**YOUR TASK**
Say how many lines contain "this", using only the number.

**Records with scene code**
......

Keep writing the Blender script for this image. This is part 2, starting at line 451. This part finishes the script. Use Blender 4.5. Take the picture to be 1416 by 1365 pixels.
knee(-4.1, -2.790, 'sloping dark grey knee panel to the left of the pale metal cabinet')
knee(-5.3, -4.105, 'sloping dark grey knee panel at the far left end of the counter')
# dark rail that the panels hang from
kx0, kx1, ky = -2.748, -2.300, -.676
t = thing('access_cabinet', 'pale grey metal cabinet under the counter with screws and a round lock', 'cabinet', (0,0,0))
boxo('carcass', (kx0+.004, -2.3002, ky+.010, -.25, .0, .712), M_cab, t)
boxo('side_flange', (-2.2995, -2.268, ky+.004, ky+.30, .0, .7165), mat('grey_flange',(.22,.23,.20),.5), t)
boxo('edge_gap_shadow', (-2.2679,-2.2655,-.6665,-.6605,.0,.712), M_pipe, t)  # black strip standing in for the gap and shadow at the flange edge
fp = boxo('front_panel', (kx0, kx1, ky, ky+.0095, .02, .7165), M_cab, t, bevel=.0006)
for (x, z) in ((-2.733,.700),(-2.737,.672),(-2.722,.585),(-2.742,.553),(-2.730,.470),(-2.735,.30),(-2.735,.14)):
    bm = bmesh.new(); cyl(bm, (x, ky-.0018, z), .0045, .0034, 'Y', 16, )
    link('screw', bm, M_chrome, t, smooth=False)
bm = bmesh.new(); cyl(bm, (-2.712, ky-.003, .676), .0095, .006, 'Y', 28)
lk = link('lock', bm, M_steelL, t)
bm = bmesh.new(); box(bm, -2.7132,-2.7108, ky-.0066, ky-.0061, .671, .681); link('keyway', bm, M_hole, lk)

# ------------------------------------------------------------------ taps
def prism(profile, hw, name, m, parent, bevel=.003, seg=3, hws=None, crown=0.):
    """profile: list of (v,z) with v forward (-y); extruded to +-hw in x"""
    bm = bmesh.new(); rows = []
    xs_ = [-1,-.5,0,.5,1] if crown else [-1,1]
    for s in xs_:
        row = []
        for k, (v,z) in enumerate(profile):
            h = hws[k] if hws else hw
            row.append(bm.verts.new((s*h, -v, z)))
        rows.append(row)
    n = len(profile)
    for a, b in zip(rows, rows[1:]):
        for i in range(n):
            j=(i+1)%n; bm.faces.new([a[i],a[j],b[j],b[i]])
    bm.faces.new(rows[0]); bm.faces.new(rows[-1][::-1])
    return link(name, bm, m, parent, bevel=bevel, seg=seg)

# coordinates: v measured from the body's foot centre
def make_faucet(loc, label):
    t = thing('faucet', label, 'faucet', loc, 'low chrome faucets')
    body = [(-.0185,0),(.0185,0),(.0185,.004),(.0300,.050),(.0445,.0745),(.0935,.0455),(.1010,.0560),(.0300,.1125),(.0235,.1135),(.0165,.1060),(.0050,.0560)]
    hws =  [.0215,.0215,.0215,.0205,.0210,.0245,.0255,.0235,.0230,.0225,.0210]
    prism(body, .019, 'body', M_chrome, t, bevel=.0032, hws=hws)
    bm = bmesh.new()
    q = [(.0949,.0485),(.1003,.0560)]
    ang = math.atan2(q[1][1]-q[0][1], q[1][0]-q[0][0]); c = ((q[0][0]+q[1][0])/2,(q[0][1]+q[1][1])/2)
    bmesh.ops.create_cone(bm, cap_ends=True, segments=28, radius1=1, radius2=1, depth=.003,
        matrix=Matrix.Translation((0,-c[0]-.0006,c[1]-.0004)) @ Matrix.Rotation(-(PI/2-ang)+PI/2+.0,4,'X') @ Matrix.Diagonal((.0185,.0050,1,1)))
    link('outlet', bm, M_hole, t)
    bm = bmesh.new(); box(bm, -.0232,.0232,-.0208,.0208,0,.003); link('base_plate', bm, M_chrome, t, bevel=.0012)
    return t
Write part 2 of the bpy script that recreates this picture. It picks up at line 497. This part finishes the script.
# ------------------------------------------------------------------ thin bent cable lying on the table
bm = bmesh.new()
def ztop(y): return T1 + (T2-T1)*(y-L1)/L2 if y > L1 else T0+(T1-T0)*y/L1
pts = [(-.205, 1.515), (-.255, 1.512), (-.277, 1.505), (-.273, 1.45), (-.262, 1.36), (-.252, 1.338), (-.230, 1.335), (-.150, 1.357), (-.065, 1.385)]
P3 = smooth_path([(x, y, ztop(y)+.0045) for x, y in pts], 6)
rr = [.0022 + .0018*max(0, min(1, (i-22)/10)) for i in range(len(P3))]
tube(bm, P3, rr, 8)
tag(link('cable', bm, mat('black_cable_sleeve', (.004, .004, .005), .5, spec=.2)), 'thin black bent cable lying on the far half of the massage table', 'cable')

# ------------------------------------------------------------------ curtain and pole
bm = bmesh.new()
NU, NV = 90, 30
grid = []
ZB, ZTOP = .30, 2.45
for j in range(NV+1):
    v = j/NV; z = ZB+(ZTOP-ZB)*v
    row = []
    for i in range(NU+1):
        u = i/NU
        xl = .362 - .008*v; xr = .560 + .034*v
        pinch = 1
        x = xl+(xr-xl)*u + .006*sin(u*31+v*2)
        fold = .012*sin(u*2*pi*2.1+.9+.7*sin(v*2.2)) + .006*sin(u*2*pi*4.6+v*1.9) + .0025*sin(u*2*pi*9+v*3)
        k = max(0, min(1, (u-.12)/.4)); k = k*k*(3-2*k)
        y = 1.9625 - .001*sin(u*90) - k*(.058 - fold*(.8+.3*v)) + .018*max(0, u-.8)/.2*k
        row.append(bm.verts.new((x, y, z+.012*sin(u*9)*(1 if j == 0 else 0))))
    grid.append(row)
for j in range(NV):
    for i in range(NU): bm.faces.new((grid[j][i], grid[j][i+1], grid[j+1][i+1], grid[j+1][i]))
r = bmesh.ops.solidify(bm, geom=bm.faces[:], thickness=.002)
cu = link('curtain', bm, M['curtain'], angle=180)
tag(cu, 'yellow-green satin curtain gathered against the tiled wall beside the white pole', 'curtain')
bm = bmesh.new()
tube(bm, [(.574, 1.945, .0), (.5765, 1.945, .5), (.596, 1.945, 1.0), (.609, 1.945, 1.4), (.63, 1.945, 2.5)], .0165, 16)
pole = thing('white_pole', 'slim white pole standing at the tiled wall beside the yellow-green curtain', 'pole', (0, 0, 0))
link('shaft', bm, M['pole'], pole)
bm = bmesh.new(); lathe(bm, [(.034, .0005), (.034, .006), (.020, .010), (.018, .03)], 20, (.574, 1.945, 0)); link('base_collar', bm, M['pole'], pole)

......

**FULL OUTPUT**
2